What to produce: Each line of the listing must be transcribed exactly, except for the images, which should be excluded.

Dataset excerpt:

^^^^^^^^^^^^^^^^

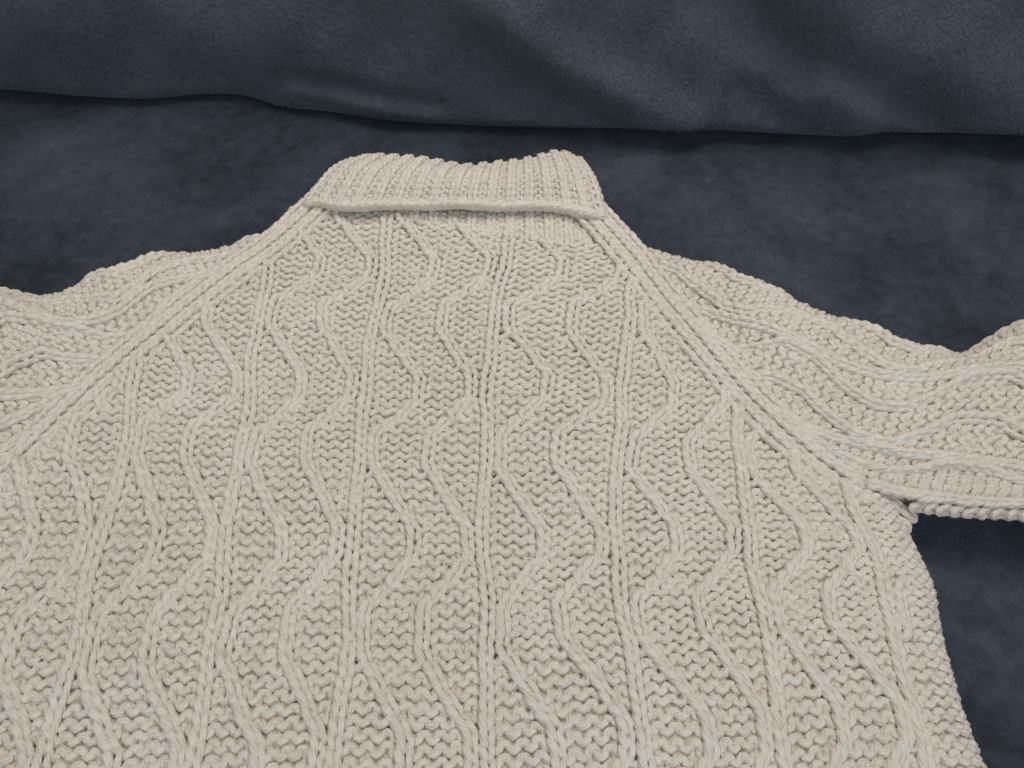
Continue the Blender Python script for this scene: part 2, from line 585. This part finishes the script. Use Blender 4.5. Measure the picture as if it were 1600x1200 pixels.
seat_mesh = bpy.data.objects["seat_cushion"]
n = 120000
px_ = rng.uniform(-0.66, 0.66, n); py_ = rng.uniform(-0.24, 0.36, n)
keep = (py_ > 0.02 - 0.25 * np.clip(np.abs(px_ + 0.02) - 0.12, 0, 0.2)) | (px_ > 0.17)
px_, py_ = px_[keep], py_[keep]
pz_ = sines(px_, py_, [(0.0016, 9, 4, 0.3), (0.0012, -6, 13, 1.2), (0.0009, 17, 9, 2.0), (0.0007, 24, -15, 0.6)]) - 0.0035
fx_, fy_ = nap_flow(px_, py_, 0.7)
one = np.zeros((len(px_), 3)); one[:, 2] = 1
pile("plush_pile", np.stack([px_, py_, pz_], -1), one, np.stack([fx_, fy_, 0 * fx_], -1), 0.0024, 0.00016,
     plush_fibre("slate_pile_seat", (0.025, 0.030, 0.042, 1), (0.078, 0.092, 0.126, 1)), seat_mesh)
n = 100000
gi = rng.uniform(17, 13 + 110, n); gj = rng.uniform(70, nxb - 71, n)
i0 = gi.astype(int); j0 = gj.astype(int); fi = (gi - i0)[:, None]; fj = (gj - j0)[:, None]
A_, B_, C_, D_ = VB[i0, j0], VB[i0, j0 + 1], VB[i0 + 1, j0], VB[i0 + 1, j0 + 1]
Pb = A_ * (1 - fi) * (1 - fj) + B_ * (1 - fi) * fj + C_ * fi * (1 - fj) + D_ * fi * fj
nb_ = np.cross(B_ - A_, C_ - A_); nb_ /= np.linalg.norm(nb_, axis=1)[:, None] + 1e-12
nb_ *= np.where(nb_[:, 1] > 0.3, -1, 1)[:, None]
fx_, fy_ = nap_flow(Pb[:, 0], Pb[:, 2] + 3, 1.9)
fl = np.stack([0.5 + 0.35 * fx_, 0 * fx_, -0.7 + 0.35 * fy_], -1)
pile("plush_pile", Pb, nb_, fl, 0.0028, 0.00032, plush_fibre("slate_pile_back", (0.050, 0.058, 0.076, 1), (0.138, 0.156, 0.190, 1)), bpy.data.objects["back_cushion"])

# ------------------------------------------------------------------ the sweater
sweater = empty("sweater", (0, 0, 0))
sweater["label"] = "cream hand knitted wool turtleneck sweater lying back side up on the sofa"
sweater["category"] = "sweater"

ROW = 0.00635
COLW = 0.0075
Y0 = 0.0522

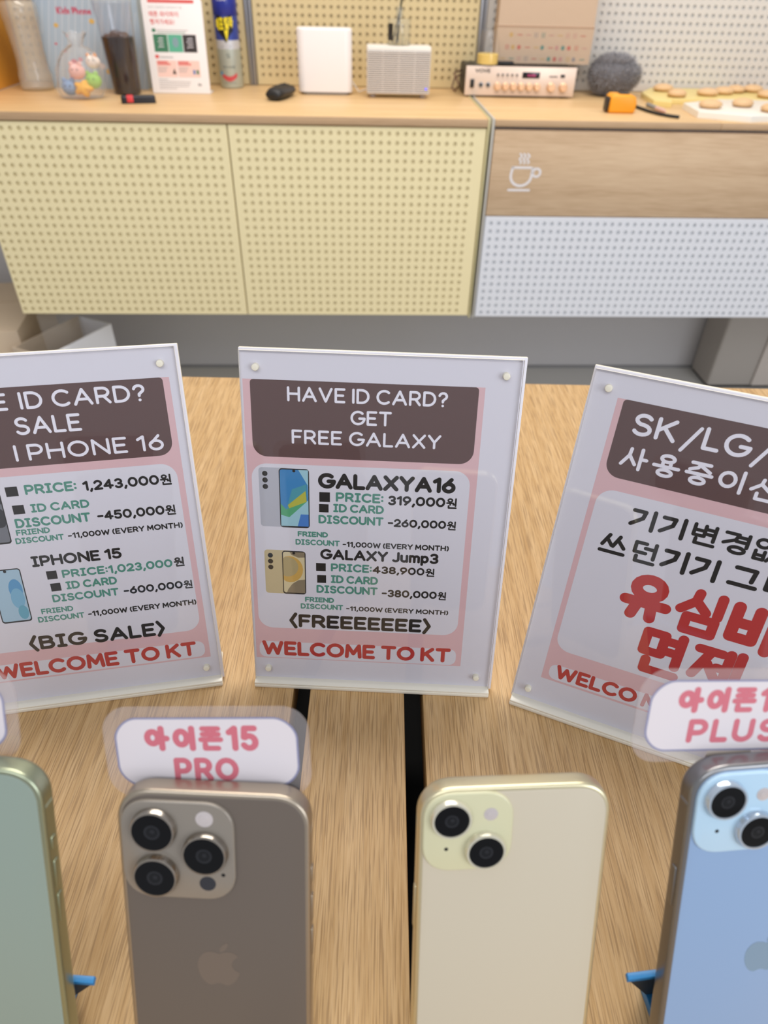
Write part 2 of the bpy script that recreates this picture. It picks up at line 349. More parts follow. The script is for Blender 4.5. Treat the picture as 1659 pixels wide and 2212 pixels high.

^^^^^^^^^^^^^^^^

Solution to this task:
Continue the Blender Python script for this scene: part 2, from line 585. This part finishes the script. Use Blender 4.5. Measure the picture as if it were 1600x1200 pixels.
seat_mesh = bpy.data.objects["seat_cushion"]
n = 120000
px_ = rng.uniform(-0.66, 0.66, n); py_ = rng.uniform(-0.24, 0.36, n)
keep = (py_ > 0.02 - 0.25 * np.clip(np.abs(px_ + 0.02) - 0.12, 0, 0.2)) | (px_ > 0.17)
px_, py_ = px_[keep], py_[keep]
pz_ = sines(px_, py_, [(0.0016, 9, 4, 0.3), (0.0012, -6, 13, 1.2), (0.0009, 17, 9, 2.0), (0.0007, 24, -15, 0.6)]) - 0.0035
fx_, fy_ = nap_flow(px_, py_, 0.7)
one = np.zeros((len(px_), 3)); one[:, 2] = 1
pile("plush_pile", np.stack([px_, py_, pz_], -1), one, np.stack([fx_, fy_, 0 * fx_], -1), 0.0024, 0.00016,
     plush_fibre("slate_pile_seat", (0.025, 0.030, 0.042, 1), (0.078, 0.092, 0.126, 1)), seat_mesh)
n = 100000
gi = rng.uniform(17, 13 + 110, n); gj = rng.uniform(70, nxb - 71, n)
i0 = gi.astype(int); j0 = gj.astype(int); fi = (gi - i0)[:, None]; fj = (gj - j0)[:, None]
A_, B_, C_, D_ = VB[i0, j0], VB[i0, j0 + 1], VB[i0 + 1, j0], VB[i0 + 1, j0 + 1]
Pb = A_ * (1 - fi) * (1 - fj) + B_ * (1 - fi) * fj + C_ * fi * (1 - fj) + D_ * fi * fj
nb_ = np.cross(B_ - A_, C_ - A_); nb_ /= np.linalg.norm(nb_, axis=1)[:, None] + 1e-12
nb_ *= np.where(nb_[:, 1] > 0.3, -1, 1)[:, None]
fx_, fy_ = nap_flow(Pb[:, 0], Pb[:, 2] + 3, 1.9)
fl = np.stack([0.5 + 0.35 * fx_, 0 * fx_, -0.7 + 0.35 * fy_], -1)
pile("plush_pile", Pb, nb_, fl, 0.0028, 0.00032, plush_fibre("slate_pile_back", (0.050, 0.058, 0.076, 1), (0.138, 0.156, 0.190, 1)), bpy.data.objects["back_cushion"])

# ------------------------------------------------------------------ the sweater
sweater = empty("sweater", (0, 0, 0))
sweater["label"] = "cream hand knitted wool turtleneck sweater lying back side up on the sofa"
sweater["category"] = "sweater"

ROW = 0.00635
COLW = 0.0075
Y0 = 0.0522

Write part 2 of the bpy script that recreates this picture. It picks up at line 349. More parts follow. The script is for Blender 4.5. Treat the picture as 1659 pixels wide and 2212 pixels high.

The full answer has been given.